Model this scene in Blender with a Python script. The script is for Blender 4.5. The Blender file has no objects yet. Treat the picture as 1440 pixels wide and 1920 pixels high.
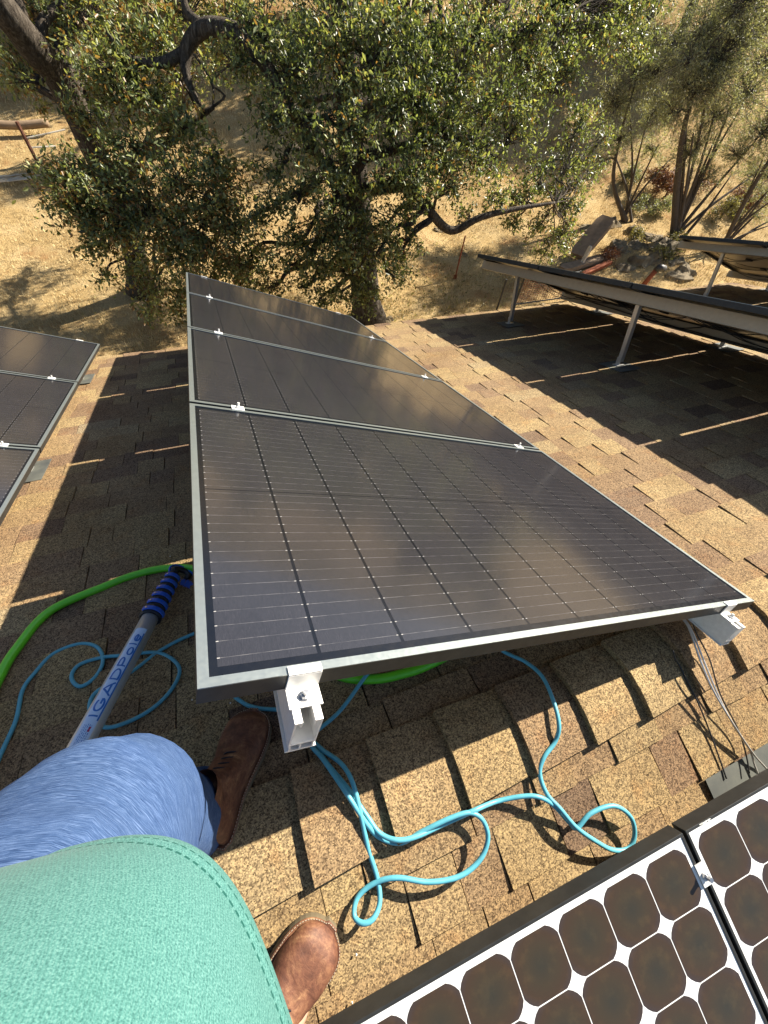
import bpy, math, random
import numpy as np
from mathutils import Vector, Matrix, noise
random.seed(7)
RNG = np.random.default_rng(7)
scene = bpy.context.scene
COL = scene.collection

# ------------------------------------------------------------------ camera
# camera axes in world space (x = along the roof ridge, y = horizontally away from the ridge, z = up)
CR = Vector((0.93140091, -0.35130503, 0.09527394))      # right
CD = Vector((-0.23766241, -0.78518707, -0.57183725))    # down
CF = Vector((0.27569717, 0.5099667, -0.81481595))       # forward
FPX = 760.0                                             # focal length for a 1440 px wide picture
cam = bpy.data.cameras.new('camera')
cam.sensor_fit = 'HORIZONTAL'; cam.sensor_width = 36.0; cam.lens = 36.0 * FPX / 1440.0
cam.clip_start = 0.01; cam.clip_end = 1500
camo = bpy.data.objects.new('camera', cam); COL.objects.link(camo)
camo.matrix_world = Matrix(((CR.x, -CD.x, -CF.x, 0), (CR.y, -CD.y, -CF.y, 0), (CR.z, -CD.z, -CF.z, 0), (0, 0, 0, 1)))
scene.camera = camo
scene.render.resolution_x = 768; scene.render.resolution_y = 1024

# ------------------------------------------------------------------ sky, sun, exposure
SUN = Vector((0.88, 0.216, 0.664)).normalized()
world = bpy.data.worlds.new('World'); scene.world = world; world.use_nodes = True
wn = world.node_tree; wn.nodes.clear()
sky = wn.nodes.new('ShaderNodeTexSky'); sky.sky_type = 'NISHITA'; sky.sun_disc = False
sky.sun_elevation = math.asin(SUN.z); sky.sun_rotation = math.atan2(SUN.x, SUN.y)
bg = wn.nodes.new('ShaderNodeBackground'); bg.inputs[1].default_value = 0.05
wo = wn.nodes.new('ShaderNodeOutputWorld')
wn.links.new(sky.outputs[0], bg.inputs[0]); wn.links.new(bg.outputs[0], wo.inputs[0])
sl = bpy.data.lights.new('sun', 'SUN'); sl.energy = 5.0; sl.angle = math.radians(0.53); sl.color = (1.0, 0.915, 0.78)
so = bpy.data.objects.new('sun', sl); COL.objects.link(so)
so.rotation_euler = SUN.to_track_quat('Z', 'Y').to_euler(); so.location = SUN * 30
scene.view_settings.view_transform = 'Standard'; scene.view_settings.look = 'None'
scene.view_settings.exposure = 1.58; scene.view_settings.gamma = 1.0
scene.view_settings.use_curve_mapping = False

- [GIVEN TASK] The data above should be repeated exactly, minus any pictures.

- [OUTPUT]
Model this scene in Blender with a Python script. The script is for Blender 4.5. The Blender file has no objects yet. Treat the picture as 1440 pixels wide and 1920 pixels high.
import bpy, math, random
import numpy as np
from mathutils import Vector, Matrix, noise
random.seed(7)
RNG = np.random.default_rng(7)
scene = bpy.context.scene
COL = scene.collection

# ------------------------------------------------------------------ camera
# camera axes in world space (x = along the roof ridge, y = horizontally away from the ridge, z = up)
CR = Vector((0.93140091, -0.35130503, 0.09527394))      # right
CD = Vector((-0.23766241, -0.78518707, -0.57183725))    # down
CF = Vector((0.27569717, 0.5099667, -0.81481595))       # forward
FPX = 760.0                                             # focal length for a 1440 px wide picture
cam = bpy.data.cameras.new('camera')
cam.sensor_fit = 'HORIZONTAL'; cam.sensor_width = 36.0; cam.lens = 36.0 * FPX / 1440.0
cam.clip_start = 0.01; cam.clip_end = 1500
camo = bpy.data.objects.new('camera', cam); COL.objects.link(camo)
camo.matrix_world = Matrix(((CR.x, -CD.x, -CF.x, 0), (CR.y, -CD.y, -CF.y, 0), (CR.z, -CD.z, -CF.z, 0), (0, 0, 0, 1)))
scene.camera = camo
scene.render.resolution_x = 768; scene.render.resolution_y = 1024

# ------------------------------------------------------------------ sky, sun, exposure
SUN = Vector((0.88, 0.216, 0.664)).normalized()
world = bpy.data.worlds.new('World'); scene.world = world; world.use_nodes = True
wn = world.node_tree; wn.nodes.clear()
sky = wn.nodes.new('ShaderNodeTexSky'); sky.sky_type = 'NISHITA'; sky.sun_disc = False
sky.sun_elevation = math.asin(SUN.z); sky.sun_rotation = math.atan2(SUN.x, SUN.y)
bg = wn.nodes.new('ShaderNodeBackground'); bg.inputs[1].default_value = 0.05
wo = wn.nodes.new('ShaderNodeOutputWorld')
wn.links.new(sky.outputs[0], bg.inputs[0]); wn.links.new(bg.outputs[0], wo.inputs[0])
sl = bpy.data.lights.new('sun', 'SUN'); sl.energy = 5.0; sl.angle = math.radians(0.53); sl.color = (1.0, 0.915, 0.78)
so = bpy.data.objects.new('sun', sl); COL.objects.link(so)
so.rotation_euler = SUN.to_track_quat('Z', 'Y').to_euler(); so.location = SUN * 30
scene.view_settings.view_transform = 'Standard'; scene.view_settings.look = 'None'
scene.view_settings.exposure = 1.58; scene.view_settings.gamma = 1.0
scene.view_settings.use_curve_mapping = False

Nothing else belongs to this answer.